Using a database for this is exceedingly easy. All you will need to know how to do is make the database connection, and how to build and execute an INSERT query (in the signup form processing) and a SELECT query (in the login form processing.) The following shows the database specific logic, after you have detected if the form has been submitted, trimmed, and validated all the inputs, using the PDO extension -
Signup/insert query:

	// if no errors, use the submitted data
	if(empty($errors))
	{
		$sql = "INSERT INTO users (username, password) VALUES (?, ?)";
		$stmt = $pdo->prepare($sql);
		
		try { // a 'local' try/catch to handle a specific error type 
			$stmt->execute([
				$post['username'],
				password_hash($post['password'], PASSWORD_DEFAULT)
				]);
				
		} catch (PDOException $e) {
			if($e->errorInfo[1] == 1062) // duplicate key error number
			{
				$errors['username'] = "Username is already in use.";
			} else { 
				throw $e; // re-throw the pdoexception if not handled by this logic 
			} 
		}
	}

Login/select query:

		// if no errors, use the submitted data
		if(empty($errors))
		{
			$sql = "SELECT id, password from users WHERE username = ?";

			$stmt = $pdo->prepare($sql);
			$stmt->execute([
				$post['username']
				]);
			if(!$row = $stmt->fetch())
			{
				// username was not found
				$errors['login'] = "Invalid Username/Password.";
			} else {
				// username found, verify the password hash
				if(!password_verify($post['password'],$row['password']))
				{
					// password doesn't match
					$errors['login'] = "Invalid Username/Password.";
				} else {
					// password matches
					$_SESSION['user_id'] = $row['id'];
				}
			}
		}
2 Likes

This post may be of interest:

I wouldn’t know about Access, by SQLite certainly is multi-user, although it locks the entire database, so is not suited for some applications.

When there are differences of understandings, as in here, it helps to provide an authoritive source. So first see SQLite Is Serverless. Then see Appropriate Uses For SQLite. It says SQLite works great as the database engine for most low to medium traffic websites. It does however say that file locking logic is buggy in many network filesystem implementations. It is not clear to me if that is relevant to website hosts and probably not.

I suppose the first question I would ask you is how many users are you going to have? Is this for 1 or 2 users or multiple users? If it’s for 1 or 2 and you don’t want to mess with a DB then you could use an if/then statement.

In order to avoid those complexities, it seems you’ll inherit other complexities. If you aren’t interested in learning to use databases, you might consider learning to consume APIs. Auth0 and firebase abstract the login away for you, but there is a learning curve.

This is what it boils down to.
Whatever method you use, be it a database, or some workaround to avoid using a database, it will involve learning something.
If you are not prepared to put the effort in to learn things that may be a bit of a challenge, my honest advice is to find another hobby.

4 Likes

My point was not so much to be discouraging, more to suggest that there are alternatives… But that none of them are easy.
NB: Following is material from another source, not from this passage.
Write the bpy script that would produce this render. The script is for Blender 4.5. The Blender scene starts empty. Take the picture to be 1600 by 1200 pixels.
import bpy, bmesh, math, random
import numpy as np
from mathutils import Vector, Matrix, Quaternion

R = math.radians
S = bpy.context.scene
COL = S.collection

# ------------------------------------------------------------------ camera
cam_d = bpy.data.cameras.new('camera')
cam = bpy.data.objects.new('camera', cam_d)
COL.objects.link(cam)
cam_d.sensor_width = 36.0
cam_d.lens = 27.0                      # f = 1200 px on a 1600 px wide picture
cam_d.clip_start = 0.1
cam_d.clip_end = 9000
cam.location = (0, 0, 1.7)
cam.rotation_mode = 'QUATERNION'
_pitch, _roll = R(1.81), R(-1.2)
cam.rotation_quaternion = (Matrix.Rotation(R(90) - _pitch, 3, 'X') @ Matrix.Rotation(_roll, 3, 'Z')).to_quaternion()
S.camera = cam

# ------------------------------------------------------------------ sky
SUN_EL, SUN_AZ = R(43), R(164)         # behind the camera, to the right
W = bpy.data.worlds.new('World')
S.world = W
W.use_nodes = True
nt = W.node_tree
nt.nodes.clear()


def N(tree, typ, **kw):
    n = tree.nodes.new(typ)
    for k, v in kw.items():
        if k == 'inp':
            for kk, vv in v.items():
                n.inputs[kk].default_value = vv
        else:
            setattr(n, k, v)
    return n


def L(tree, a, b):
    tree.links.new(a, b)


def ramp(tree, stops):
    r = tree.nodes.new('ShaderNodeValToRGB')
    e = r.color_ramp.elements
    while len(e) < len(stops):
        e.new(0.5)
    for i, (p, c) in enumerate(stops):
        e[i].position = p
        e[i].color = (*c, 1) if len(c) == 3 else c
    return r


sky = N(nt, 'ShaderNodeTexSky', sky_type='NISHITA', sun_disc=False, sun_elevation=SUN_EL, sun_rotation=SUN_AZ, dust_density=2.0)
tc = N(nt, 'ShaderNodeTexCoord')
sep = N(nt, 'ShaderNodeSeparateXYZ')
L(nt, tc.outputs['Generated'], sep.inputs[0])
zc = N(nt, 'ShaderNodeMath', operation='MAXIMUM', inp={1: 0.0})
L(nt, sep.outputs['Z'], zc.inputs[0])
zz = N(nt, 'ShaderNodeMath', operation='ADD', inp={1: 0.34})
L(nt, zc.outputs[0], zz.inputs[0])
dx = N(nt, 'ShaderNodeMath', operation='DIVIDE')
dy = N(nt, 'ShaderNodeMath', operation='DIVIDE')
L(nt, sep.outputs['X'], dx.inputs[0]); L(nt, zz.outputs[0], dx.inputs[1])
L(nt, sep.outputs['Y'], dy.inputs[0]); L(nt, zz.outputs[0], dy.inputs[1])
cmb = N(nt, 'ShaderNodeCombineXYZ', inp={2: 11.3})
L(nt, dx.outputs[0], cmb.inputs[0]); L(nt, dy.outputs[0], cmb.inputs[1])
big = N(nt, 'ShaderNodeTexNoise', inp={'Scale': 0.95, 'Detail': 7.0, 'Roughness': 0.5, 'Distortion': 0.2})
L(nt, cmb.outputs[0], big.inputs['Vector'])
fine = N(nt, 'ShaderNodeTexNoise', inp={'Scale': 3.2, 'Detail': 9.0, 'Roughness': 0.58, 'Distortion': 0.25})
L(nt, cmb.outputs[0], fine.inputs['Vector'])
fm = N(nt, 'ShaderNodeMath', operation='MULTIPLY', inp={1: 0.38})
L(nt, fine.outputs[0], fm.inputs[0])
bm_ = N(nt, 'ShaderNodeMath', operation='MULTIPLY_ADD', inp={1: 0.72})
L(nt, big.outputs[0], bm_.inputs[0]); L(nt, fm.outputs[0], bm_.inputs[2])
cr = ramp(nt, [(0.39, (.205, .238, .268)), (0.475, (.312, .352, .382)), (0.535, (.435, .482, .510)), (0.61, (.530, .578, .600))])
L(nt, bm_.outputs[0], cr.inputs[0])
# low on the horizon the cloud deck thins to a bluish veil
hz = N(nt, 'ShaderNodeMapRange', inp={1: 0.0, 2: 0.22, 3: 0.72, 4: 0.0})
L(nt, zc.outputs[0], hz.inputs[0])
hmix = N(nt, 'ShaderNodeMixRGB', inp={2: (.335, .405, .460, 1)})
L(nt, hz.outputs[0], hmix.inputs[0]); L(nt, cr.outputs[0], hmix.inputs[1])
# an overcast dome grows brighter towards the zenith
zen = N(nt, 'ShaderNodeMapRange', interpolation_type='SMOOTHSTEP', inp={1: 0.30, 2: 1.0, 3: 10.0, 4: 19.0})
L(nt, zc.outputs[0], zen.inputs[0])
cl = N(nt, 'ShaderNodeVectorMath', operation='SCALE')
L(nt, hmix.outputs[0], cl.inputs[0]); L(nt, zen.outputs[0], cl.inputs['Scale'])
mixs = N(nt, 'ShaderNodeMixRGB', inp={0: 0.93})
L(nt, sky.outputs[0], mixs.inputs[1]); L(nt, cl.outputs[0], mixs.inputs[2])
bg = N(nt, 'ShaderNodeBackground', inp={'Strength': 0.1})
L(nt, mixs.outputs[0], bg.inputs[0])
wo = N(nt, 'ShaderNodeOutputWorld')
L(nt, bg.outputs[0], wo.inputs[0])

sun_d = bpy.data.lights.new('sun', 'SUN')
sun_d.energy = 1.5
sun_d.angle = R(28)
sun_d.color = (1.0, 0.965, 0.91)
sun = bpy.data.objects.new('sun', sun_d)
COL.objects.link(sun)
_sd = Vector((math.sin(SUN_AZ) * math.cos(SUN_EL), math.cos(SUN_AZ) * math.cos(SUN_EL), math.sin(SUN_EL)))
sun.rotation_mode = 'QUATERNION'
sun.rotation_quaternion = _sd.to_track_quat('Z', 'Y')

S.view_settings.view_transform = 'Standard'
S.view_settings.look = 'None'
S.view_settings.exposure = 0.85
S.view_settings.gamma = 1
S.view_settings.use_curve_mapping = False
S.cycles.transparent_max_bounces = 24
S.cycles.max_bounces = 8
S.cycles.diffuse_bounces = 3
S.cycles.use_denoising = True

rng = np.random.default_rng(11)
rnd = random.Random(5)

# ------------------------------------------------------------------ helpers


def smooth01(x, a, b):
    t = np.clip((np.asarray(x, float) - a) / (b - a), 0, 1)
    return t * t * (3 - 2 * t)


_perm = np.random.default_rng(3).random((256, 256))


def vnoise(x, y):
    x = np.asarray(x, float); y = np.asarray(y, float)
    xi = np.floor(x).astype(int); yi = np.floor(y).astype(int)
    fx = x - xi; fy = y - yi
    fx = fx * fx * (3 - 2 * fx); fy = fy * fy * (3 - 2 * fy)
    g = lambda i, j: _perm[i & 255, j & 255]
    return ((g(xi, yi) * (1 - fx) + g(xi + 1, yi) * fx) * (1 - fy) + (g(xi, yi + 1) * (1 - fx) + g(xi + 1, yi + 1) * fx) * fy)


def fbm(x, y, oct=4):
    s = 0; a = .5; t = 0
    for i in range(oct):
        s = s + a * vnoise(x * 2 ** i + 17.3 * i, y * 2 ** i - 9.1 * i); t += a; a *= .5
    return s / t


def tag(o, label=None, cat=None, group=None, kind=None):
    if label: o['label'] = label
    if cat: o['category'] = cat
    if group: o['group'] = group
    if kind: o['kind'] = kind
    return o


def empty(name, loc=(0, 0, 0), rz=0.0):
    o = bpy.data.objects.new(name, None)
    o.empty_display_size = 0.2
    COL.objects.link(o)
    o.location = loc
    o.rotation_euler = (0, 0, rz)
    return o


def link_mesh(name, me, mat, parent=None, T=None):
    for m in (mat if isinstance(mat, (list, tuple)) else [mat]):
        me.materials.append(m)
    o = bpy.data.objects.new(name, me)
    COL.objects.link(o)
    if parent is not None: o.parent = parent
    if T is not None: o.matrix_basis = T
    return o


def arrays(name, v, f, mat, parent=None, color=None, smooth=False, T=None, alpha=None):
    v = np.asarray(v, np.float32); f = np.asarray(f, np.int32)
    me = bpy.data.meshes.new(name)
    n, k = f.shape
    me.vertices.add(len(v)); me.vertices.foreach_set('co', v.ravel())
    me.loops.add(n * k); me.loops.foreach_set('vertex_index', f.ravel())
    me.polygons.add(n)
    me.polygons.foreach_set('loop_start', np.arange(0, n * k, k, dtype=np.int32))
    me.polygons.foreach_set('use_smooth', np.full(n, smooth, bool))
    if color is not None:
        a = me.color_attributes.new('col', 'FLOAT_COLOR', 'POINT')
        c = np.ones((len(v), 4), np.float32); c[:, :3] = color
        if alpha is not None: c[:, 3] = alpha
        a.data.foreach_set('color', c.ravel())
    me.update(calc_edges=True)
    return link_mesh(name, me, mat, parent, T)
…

It takes quite a lot to understand relational databases, and to get the idea of db libraries and their idiosyncrasies… Learning T-SQL is no joke, and it’s a never ending rabbit hole.

So am option to consider might be something like firebase - the auth interface is clean, document database structures might be easier to understand,

You still have to store the user’s data somewhere. Otherwise, if there is some kind of “save” state the OP wants without a database (whether that’s an actual database or flat files), that would be virtually impossible without losing the user’s progress. Sure, you can push it up to the cloud whenever the user is done, but how many requests per user does any kind of API really want to give you?